Source: Blog Joel Oleson
"I've heard such a huge variety of guidance around Index sizing. This is a topic that will have a huge swath, so its very important to understand your data or to be conservative. If you have the ability to resize later or add larger disks you may find this data compelling.
In the capacity planning document you'll see we recommend 30% of disk for Index. What does that mean? Well, since now we have a search db, the index edb file, and SSP database it can be confusing. Reading the response from Sam from Microsoft's internal/Intranet deployment you can see how mileage really does vary. If the 12TB deployment which is currently being indexed were to have 30% of disk just for the size of the index on disk, the file would be 3TB! Currently the index file on disk is 83GB, but the search database is 243GB. This is with 19.4 million documents indexed. Since the recommendation is to have 2X the size for the index file for swapping it out on the query server, a planner would say that they should plan for 60% on disk or over 6TB. This would be quite a loss given the current size or "real world" size is 83GB. They currently have 300GB allocated for that drive and since it's on a SAN they can grow the disk if needed. Obviously with a heavy records management repository or a page heavy site will have different results, so be sure to understand your content.

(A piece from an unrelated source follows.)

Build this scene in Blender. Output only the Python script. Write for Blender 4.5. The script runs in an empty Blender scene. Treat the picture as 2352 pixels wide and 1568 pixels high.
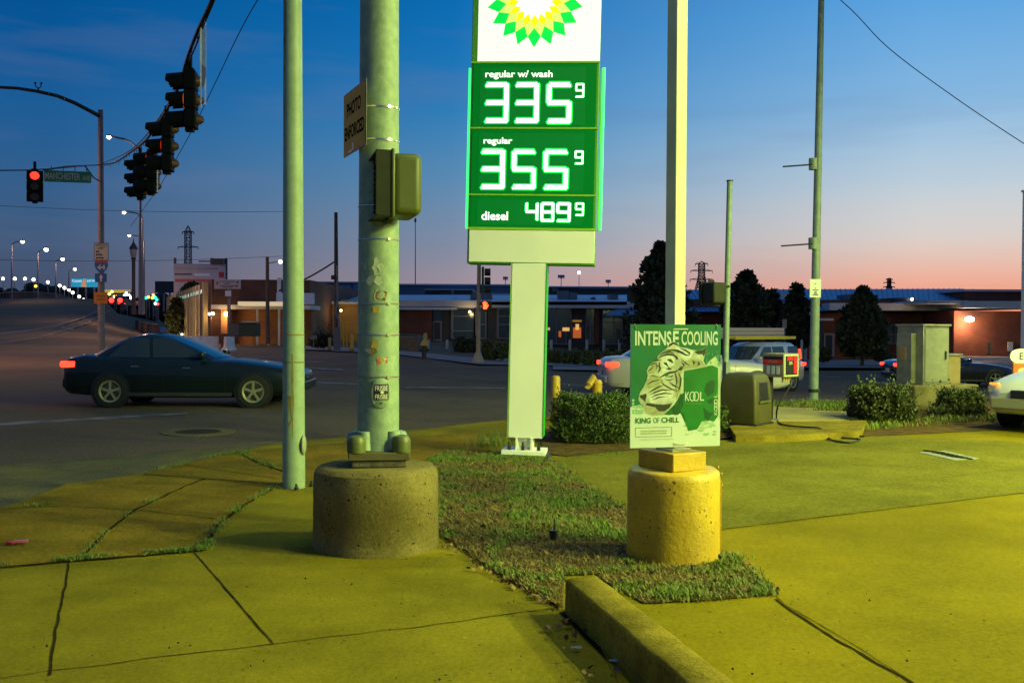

My tip is don't over plan or let this kill your design on this one. The recommendation has gone from 50% to 30% over time, maybe you've even seen 10%. My recommendation is to understand your data. Remember that the content of audio, video, archives, ZIPs, PDFs, MDB, MPP, MSG, VSD, GIF, JPG, PSD, CAD, WAV, MSI, EXE, and hundreds of file types are not indexed by default. You have to add Ifilters for the files that are not indexed by default (which is a pretty decent list (most Office file types and text based formats) and you should be selective about what you add since many of them are not multi threaded. The other consideration is file size. If files larger than 16MB are not indexed by default, then the biggest files taking up the largest size on disk won't be indexed. When you have a 15MB PPT, how much of it is even indexed? Maybe 100K worth (if you have verbose notes)?
Our indexes are larger than they were in SPS 2003, but my recommendation is to be conservative at 10% with the expectation that you'll really see something around 1-5%. Don't underestimate the Search Database though. In the MSW farm, that database sees the most action in terms of writes. It is the most actively written to database in the farm from what I hear. Makes sense understanding that it is the property store. Although I've almost completely gone to RAID 5 in all my planning for minimizing cost, I do recommend a RAID 0+1 drive for the search and config database, and RAID 0+1 for the transaction logs.
Message from Sam...
The real-world data today is that we are indexing 12TB of Sharepoint content worldwide + an unknown amount of non-Sharepoint content from our Redmond SSP. The numbers look like this:
Number of documents indexed: 19.4 million Size of search database: 243GB Size of index on disk: 83GB
Thus you could consider the amount of disk used to be about 326GB. Assuming a 14TB total corpus say (just a guess, really) then the real-world data would indicate 2.33%. Of course this is very much a 'mileage may vary' exercise as everyone's document mix is different."